• [Requirements]:
Output only the lines from the start of the entries through the line holding "f.line([(-1.3, 1.6), (1.7, 1.6)], lw);". Each line must match the original exactly.

• [Records supplied]:
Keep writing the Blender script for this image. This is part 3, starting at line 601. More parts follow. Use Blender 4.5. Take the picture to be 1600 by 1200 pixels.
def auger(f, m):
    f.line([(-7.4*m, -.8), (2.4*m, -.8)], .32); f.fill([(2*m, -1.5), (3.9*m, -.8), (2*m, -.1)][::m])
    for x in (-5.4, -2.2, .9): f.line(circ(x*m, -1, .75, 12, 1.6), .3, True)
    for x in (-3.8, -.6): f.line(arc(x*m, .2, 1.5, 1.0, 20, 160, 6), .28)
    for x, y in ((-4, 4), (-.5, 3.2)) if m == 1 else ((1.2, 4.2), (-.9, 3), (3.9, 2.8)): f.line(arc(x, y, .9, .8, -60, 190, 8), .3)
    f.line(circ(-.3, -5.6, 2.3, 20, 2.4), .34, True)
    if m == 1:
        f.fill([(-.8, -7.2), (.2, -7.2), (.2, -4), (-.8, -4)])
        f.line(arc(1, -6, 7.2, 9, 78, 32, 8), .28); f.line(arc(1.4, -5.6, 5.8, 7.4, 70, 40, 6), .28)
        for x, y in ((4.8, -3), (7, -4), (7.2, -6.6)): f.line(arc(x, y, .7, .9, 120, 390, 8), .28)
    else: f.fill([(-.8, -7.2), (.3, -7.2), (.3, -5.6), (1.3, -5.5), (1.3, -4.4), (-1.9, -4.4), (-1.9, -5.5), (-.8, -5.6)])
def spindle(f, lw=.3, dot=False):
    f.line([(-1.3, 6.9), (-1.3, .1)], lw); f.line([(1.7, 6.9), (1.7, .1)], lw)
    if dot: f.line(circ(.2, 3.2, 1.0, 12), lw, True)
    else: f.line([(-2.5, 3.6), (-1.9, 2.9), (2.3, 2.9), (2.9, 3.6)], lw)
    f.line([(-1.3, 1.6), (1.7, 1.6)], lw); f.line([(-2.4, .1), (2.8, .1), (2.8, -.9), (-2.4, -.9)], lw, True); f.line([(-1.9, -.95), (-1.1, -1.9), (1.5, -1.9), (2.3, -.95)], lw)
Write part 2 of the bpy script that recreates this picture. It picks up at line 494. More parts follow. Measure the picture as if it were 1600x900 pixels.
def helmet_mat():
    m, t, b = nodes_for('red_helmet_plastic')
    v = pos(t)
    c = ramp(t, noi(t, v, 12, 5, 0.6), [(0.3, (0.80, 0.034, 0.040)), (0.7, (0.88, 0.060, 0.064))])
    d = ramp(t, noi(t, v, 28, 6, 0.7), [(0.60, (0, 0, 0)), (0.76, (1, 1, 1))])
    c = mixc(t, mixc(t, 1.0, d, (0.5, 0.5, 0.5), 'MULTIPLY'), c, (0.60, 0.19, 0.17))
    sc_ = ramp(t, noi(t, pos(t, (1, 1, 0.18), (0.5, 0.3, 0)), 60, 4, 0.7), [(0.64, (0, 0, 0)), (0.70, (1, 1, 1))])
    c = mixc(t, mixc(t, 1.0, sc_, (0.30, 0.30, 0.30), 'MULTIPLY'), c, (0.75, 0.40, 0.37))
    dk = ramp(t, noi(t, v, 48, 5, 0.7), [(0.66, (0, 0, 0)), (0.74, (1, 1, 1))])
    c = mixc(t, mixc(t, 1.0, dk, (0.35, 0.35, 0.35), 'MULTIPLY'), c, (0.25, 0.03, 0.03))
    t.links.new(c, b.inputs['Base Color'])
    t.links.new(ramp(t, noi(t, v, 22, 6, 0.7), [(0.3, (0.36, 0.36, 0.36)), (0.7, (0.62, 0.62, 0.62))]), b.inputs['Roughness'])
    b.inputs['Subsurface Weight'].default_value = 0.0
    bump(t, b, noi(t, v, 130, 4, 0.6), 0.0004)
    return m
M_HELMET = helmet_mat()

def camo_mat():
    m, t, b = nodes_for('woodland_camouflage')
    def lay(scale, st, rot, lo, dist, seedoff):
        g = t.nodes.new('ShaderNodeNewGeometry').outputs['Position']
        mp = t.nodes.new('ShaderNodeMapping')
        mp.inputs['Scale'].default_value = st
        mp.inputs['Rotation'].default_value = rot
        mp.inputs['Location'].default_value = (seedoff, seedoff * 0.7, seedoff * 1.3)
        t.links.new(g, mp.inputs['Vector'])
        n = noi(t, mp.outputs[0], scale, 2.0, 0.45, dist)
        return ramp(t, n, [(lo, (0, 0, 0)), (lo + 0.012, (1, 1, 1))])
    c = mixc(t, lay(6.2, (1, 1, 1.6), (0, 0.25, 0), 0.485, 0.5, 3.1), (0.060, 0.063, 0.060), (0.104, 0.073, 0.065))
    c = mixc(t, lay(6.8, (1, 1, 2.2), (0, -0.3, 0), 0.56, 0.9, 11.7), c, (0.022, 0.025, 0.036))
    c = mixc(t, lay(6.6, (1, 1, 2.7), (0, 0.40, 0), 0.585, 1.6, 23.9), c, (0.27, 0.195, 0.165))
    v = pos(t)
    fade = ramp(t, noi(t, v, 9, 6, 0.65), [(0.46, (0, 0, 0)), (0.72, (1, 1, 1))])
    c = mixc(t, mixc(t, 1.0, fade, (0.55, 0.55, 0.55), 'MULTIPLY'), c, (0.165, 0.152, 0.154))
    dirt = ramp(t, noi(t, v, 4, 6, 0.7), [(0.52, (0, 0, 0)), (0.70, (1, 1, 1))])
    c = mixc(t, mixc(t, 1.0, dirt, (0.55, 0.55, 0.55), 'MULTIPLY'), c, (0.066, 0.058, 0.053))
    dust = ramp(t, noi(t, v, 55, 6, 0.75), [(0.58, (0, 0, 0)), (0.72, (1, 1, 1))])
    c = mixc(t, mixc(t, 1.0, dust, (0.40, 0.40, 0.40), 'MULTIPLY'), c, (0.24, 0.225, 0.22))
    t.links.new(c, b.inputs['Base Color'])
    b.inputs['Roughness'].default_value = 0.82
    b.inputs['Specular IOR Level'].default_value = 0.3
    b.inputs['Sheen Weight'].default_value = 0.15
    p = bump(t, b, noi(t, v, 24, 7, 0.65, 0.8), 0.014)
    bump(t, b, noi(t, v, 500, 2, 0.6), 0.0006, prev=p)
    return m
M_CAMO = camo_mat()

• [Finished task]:
Keep writing the Blender script for this image. This is part 3, starting at line 601. More parts follow. Use Blender 4.5. Take the picture to be 1600 by 1200 pixels.
def auger(f, m):
    f.line([(-7.4*m, -.8), (2.4*m, -.8)], .32); f.fill([(2*m, -1.5), (3.9*m, -.8), (2*m, -.1)][::m])
    for x in (-5.4, -2.2, .9): f.line(circ(x*m, -1, .75, 12, 1.6), .3, True)
    for x in (-3.8, -.6): f.line(arc(x*m, .2, 1.5, 1.0, 20, 160, 6), .28)
    for x, y in ((-4, 4), (-.5, 3.2)) if m == 1 else ((1.2, 4.2), (-.9, 3), (3.9, 2.8)): f.line(arc(x, y, .9, .8, -60, 190, 8), .3)
    f.line(circ(-.3, -5.6, 2.3, 20, 2.4), .34, True)
    if m == 1:
        f.fill([(-.8, -7.2), (.2, -7.2), (.2, -4), (-.8, -4)])
        f.line(arc(1, -6, 7.2, 9, 78, 32, 8), .28); f.line(arc(1.4, -5.6, 5.8, 7.4, 70, 40, 6), .28)
        for x, y in ((4.8, -3), (7, -4), (7.2, -6.6)): f.line(arc(x, y, .7, .9, 120, 390, 8), .28)
    else: f.fill([(-.8, -7.2), (.3, -7.2), (.3, -5.6), (1.3, -5.5), (1.3, -4.4), (-1.9, -4.4), (-1.9, -5.5), (-.8, -5.6)])
def spindle(f, lw=.3, dot=False):
    f.line([(-1.3, 6.9), (-1.3, .1)], lw); f.line([(1.7, 6.9), (1.7, .1)], lw)
    if dot: f.line(circ(.2, 3.2, 1.0, 12), lw, True)
    else: f.line([(-2.5, 3.6), (-1.9, 2.9), (2.3, 2.9), (2.9, 3.6)], lw)
    f.line([(-1.3, 1.6), (1.7, 1.6)], lw); f.line([(-2.4, .1), (2.8, .1), (2.8, -.9), (-2.4, -.9)], lw, True); f.line([(-1.9, -.95), (-1.1, -1.9), (1.5, -1.9), (2.3, -.95)], lw)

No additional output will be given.